Shanghai (2012) ****

(L-R) Farooq Sheikh and Abhay Deol in 'Shanghai'

 If you are planning to leave your brain behind, I would suggest you don’t enter the movie hall at all. ‘Shanghai’ is not an ‘Oye Lucky Lucky Oye’ or even ‘Khosla Ka Ghosla’. And while Banerjee’s ‘Love Sex aur Dhoka’ was serious, with this film he has truly gone in a league of his own. Something that very few directors have managed to do in this era of Bollywood, with most being one-hit wonders and others selling the same formula in a new package.

‘Shanghai’ is a complex film. It is not a straight-lined thriller about corruption but something of a spider’s web that our world is, with not just one spider to be scared of but just about everything around you. It is films like these that make me wonder if it is such a bad idea to not care about anything and dope/meditate in one corner of the earth. I know I will get out of the funk that I am in but the fact that this film made me wonder a lot of things is purely the reason that this film is worth watching.


The story speaks of an Indian city of Bharat Nagar, gearing up for an upcoming infrastructure project backed by the ruling political party.
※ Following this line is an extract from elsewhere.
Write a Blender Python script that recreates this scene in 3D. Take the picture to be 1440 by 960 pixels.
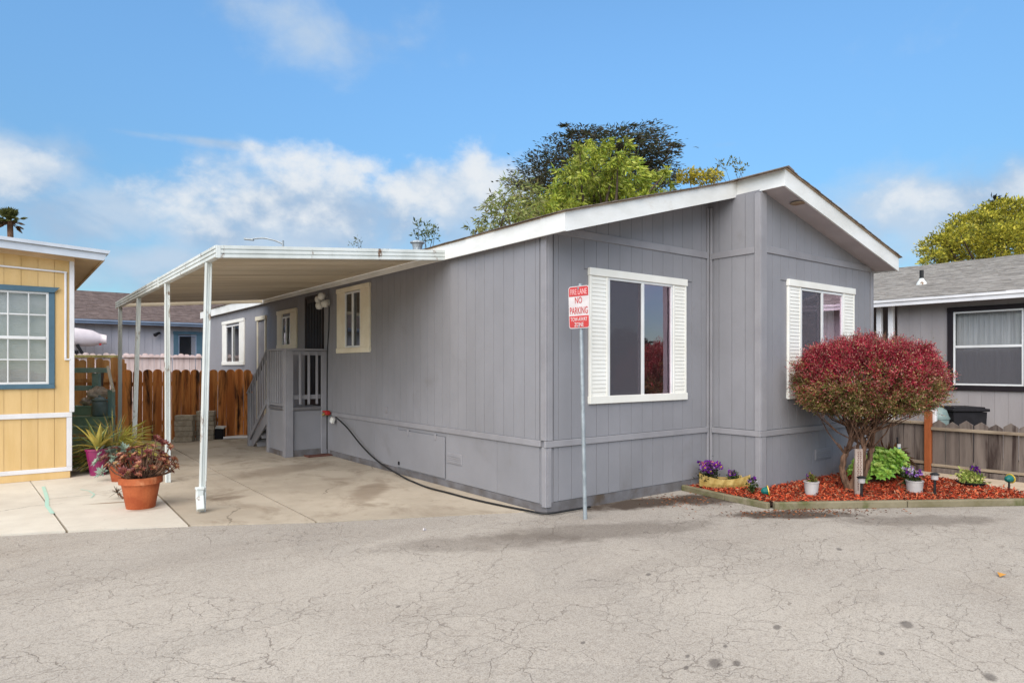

In the beginning a road accident leaves a political activist Ahmedi (Prosenjit Chatterjee) in critical condition. Ahmedi's ex student and lover Shalini (Kalki Koechlin) believes it to be a premeditated murder and struggles for proof, getting involved with a cameraman Joginder (Emraan Hashmi) who claims to have proof of the murder. In the midst of this is Krishnan (Abhay Deol), a high-ranking bureaucrat who is brought in by the government for investigation of the case.

I have not gone too much into the story, not because it is not important but because it is the subtle nuances of the script that make the film so good. You don’t really need to know what Emraan Hashmi, Abhay Deol or Kalki Koechlin do in the movie or how they are connected. What you need to know is that for a change you actually see a movie where the actors are given the regard that they deserve. The trio as well as others including Pitobash Tripathy and Farooq Sheikh, are key players in making the film shockingly believable.

Emraan Hashmi and Kalki Koechlin (L-R)

Banerjee chooses to move away from regular camera movements and has his characters’ faces telling the story. It is the actors who talk, emote and are forced to be more than just film stars. Benerjee creates characters of much depth as well as back stories, and probably that is what gave the actors some meat to sink their teeth into. None of them are uni-dimensional, black and white caricatures of society. They all have very evident flaws and yet they find something to hold on to in each other. The film could have very well ended up being a political thriller and an entertaining one at that. But Banerjee delivers a movie that aspires for more. And that is precisely why it demands to be seen.

Personally the thing that hit me the most while watching the movie was the never ending political rallies where the common man of Bharat Nagar, the one living somewhere around the poverty line is dancing madly. It is not as if the joy is out of some kind of thought process or principle. But watching the power of money in such absolute way, for promises that we know are never going to be fulfilled is disillusioning. They say that most men are meant to be pawns, because they are not capable of more. It is true but it is the ugly truth of society.

I will not be able to give a predictable review for this movie. There will be no – must watch – signs. I don’t really care if anyone goes to watch the film after reading this article. I am just filled with joy, because it had been some time since I was truly moved by a Hindi film I watched in theatres.